Requin coupé en deux et trempé dans du formol, moulage de vache éventrée: la plus grande rétrospective des oeuvres du britannique Damien Hirst, considéré comme l'artiste contemporain le plus cher au monde, attire les foules à Kiev.

Une centaine d'oeuvres créées depuis le début des années 90, dont une première mondiale de son cycle de peintures de crânes, sont exposées au Centre d'art Pintchouk, dans la capitale ukrainienne, jusqu'à la fin septembre.

Parmi elles figurent les travaux les plus célèbres de l'artiste, dont La mort expliquée, un requin coupé en deux et mis dans le formol et La promesse d'argent, moulage d'une vache pendue sur un crochet et dont les entrailles sont étalées sur le plancher, avec des billets irakiens.

Dans d'autres salles, on peut voir Le purgatoire, étroits rayons d'acier doré jonchés de mégots qui propagent une odeur étouffante, plusieurs travaux faits de papillons ou encore Le rêve, un poney transformé en narval et plongé dans le formol.

Cette dernière oeuvre a été vendue pour 2,9 millions d'euros (4,2 millions de dollars au taux de l'époque) aux enchères chez Sotheby's à Londres, qui avaient rapporté à l'artiste un total de 140 millions d'euros (200 millions de dollars) en deux jours en septembre 2008.

«Je vois un public sain et affamé d'art et toute sorte de culture en Ukraine, et cela m'inspire», a déclaré l'artiste, âgé de 43 ans, dans un communiqué de la fondation d'art du milliardaire ukrainien Viktor Pintchouk, qui a organisé cette rétrospective intitulée Requiem.

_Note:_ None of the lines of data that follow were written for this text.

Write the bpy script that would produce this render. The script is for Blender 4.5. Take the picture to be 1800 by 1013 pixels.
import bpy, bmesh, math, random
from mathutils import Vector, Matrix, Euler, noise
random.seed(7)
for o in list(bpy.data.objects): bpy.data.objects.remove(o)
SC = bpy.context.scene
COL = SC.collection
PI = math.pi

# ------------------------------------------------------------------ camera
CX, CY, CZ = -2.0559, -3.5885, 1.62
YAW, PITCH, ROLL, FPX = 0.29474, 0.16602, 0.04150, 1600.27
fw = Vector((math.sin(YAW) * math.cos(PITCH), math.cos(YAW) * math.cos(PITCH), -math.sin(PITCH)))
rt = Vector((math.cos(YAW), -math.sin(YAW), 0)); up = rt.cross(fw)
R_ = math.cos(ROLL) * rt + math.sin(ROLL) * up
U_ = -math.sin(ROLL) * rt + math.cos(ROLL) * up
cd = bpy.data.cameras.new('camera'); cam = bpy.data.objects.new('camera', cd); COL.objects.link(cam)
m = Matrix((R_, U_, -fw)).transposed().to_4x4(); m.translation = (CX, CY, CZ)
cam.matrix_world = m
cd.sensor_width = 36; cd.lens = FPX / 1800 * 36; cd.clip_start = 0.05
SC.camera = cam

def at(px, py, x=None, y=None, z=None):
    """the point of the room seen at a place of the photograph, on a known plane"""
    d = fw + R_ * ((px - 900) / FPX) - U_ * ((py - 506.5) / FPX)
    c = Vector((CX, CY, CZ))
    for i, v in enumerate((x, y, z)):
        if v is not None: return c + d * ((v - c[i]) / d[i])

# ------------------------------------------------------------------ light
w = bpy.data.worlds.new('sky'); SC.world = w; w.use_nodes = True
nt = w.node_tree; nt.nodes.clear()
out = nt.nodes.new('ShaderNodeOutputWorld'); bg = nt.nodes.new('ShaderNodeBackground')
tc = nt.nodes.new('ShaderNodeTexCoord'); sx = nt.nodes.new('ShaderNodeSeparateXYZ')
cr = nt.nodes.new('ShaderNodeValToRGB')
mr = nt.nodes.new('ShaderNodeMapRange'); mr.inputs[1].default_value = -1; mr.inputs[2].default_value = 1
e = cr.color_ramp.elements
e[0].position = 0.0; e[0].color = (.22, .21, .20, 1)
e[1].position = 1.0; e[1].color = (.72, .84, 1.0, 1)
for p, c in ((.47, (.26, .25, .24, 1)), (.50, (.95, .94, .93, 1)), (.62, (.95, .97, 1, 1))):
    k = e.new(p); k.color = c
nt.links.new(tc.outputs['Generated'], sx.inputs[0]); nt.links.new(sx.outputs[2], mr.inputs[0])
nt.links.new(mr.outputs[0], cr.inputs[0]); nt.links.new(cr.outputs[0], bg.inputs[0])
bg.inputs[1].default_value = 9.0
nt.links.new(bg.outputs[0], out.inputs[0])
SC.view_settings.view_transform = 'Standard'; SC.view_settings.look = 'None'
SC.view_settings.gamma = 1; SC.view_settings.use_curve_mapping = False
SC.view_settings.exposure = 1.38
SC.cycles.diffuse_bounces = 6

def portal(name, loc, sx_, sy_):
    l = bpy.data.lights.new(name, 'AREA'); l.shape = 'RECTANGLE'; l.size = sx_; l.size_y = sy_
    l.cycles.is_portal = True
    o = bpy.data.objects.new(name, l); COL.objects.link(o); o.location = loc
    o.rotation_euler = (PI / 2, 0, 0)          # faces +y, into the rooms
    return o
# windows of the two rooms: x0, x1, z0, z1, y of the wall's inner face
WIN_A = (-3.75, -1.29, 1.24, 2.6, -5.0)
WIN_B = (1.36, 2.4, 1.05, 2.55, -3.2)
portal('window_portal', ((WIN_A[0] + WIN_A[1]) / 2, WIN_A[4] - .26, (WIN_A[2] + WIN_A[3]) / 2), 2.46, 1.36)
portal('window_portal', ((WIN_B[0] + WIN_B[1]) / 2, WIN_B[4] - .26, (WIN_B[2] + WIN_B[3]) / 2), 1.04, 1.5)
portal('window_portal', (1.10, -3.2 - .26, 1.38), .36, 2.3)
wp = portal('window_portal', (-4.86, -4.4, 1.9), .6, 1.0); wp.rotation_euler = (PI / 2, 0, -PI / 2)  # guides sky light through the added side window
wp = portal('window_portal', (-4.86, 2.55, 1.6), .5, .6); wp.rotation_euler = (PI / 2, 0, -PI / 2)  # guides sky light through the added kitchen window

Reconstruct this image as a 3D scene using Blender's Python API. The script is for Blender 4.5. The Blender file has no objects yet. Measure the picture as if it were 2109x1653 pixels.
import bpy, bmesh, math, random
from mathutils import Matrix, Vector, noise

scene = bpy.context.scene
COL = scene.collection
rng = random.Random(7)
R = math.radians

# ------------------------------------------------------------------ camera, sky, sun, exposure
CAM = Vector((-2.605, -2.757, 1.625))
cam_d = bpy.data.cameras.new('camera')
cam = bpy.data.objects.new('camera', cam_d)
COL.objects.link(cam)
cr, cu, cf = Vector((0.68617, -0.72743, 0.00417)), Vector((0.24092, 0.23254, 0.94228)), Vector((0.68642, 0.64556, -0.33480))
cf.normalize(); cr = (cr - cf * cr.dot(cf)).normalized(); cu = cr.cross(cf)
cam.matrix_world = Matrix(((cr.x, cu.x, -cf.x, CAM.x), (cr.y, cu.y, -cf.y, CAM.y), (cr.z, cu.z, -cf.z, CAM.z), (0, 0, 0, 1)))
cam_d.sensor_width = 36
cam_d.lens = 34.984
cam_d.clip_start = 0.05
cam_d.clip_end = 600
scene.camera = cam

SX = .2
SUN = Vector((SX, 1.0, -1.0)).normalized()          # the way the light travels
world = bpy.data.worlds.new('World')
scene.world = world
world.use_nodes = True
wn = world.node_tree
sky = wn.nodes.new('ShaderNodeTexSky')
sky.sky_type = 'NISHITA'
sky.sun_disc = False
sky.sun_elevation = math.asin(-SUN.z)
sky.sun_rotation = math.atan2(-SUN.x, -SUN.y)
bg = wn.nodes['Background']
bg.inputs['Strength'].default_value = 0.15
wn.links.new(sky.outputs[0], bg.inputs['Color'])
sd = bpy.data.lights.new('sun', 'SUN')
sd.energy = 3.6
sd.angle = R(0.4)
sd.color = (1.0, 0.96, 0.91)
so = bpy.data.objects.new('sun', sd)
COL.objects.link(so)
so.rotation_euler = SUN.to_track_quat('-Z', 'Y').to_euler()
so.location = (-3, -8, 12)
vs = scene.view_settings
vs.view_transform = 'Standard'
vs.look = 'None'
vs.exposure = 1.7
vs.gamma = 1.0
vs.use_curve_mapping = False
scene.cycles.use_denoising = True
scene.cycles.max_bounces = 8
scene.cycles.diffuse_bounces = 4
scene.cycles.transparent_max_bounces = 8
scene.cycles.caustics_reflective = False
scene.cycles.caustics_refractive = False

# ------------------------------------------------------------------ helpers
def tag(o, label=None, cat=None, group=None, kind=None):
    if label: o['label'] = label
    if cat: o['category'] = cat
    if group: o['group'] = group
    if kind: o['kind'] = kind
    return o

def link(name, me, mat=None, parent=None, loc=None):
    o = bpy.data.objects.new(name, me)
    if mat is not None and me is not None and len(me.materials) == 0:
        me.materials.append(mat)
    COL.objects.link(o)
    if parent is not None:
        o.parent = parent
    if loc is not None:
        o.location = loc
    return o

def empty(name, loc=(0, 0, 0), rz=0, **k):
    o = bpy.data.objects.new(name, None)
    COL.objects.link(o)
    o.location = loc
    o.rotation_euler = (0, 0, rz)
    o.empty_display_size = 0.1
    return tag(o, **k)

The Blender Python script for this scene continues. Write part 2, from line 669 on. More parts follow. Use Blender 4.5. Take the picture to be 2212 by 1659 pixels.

L'exposition n'est pas du goût de tous. Avant son inauguration, une agence d'art ukrainienne a estimé qu'elle représentait une «menace sérieuse pour la morale publique» et demandé en vain à la Commission nationale pour la protection de la morale d'intervenir.

«C'est une folie!» a réagi l'artiste dans une entrevue à l'hebdomadaire Dzerkalo Tyjnia.

Vendredi soir, à l'ouverture VIP de l'exposition, le Centre d'art était plein à craquer: plus de 2000 personnes dont l'acteur britannique Daniel Craig, de hauts responsables politiques, des hommes d'affaires et des vedettes des médias flânaient dans les salles blanches de la galerie.

«C'est très insolite, voir un peu choquant», a déclaré à l'AFP le célèbre boxeur ukrainien Vitali Klitschko, après avoir observé la vache pendue.

«Je regrette que le fameux crâne aux diamants ne soit pas présenté ici», a-t-il ajouté, en référence à l'oeuvre Pour l'amour de Dieu, un crâne en platine, serti de 8601 diamants et vendu 100 millions de dollars en 2007.

Samedi, après l'ouverture officielle de la rétrospective, les visiteurs affluaient et une centaine de personnes faisaient la queue devant le Centre d'art.

«Si tant de gens veulent le voir, alors ça vaut quelque chose», s'enthousiasmaient Lioudmila et Tetiana, la quarantaine, qui ont dû attendre une heure avant de pouvoir entrer dans la galerie.

«Cela me donne le sentiment de toucher à une nouvelle époque. Hirst est un des hommes qui font progresser le monde», confiait de son côté Kirill Matsik, un jeune architecte, prévoyant déjà de revenir plusieurs fois.

Pour Ernest, un retraité, ces travaux sont trop sophistiqués. «Ce n'est pas pour les gens ordinaires, j'y comprends que dalle!» a lancé ce petit homme aux cheveux gris. Mais sa petite-fille n'est pas d'accord. «Moi, j'ai bien aimé les papillons», a-t-elle souri.

Olga Chaverina, une jeune économiste, était plus critique: «C'est plutôt l'art du marketing qu'autre chose», a-t-elle estimé.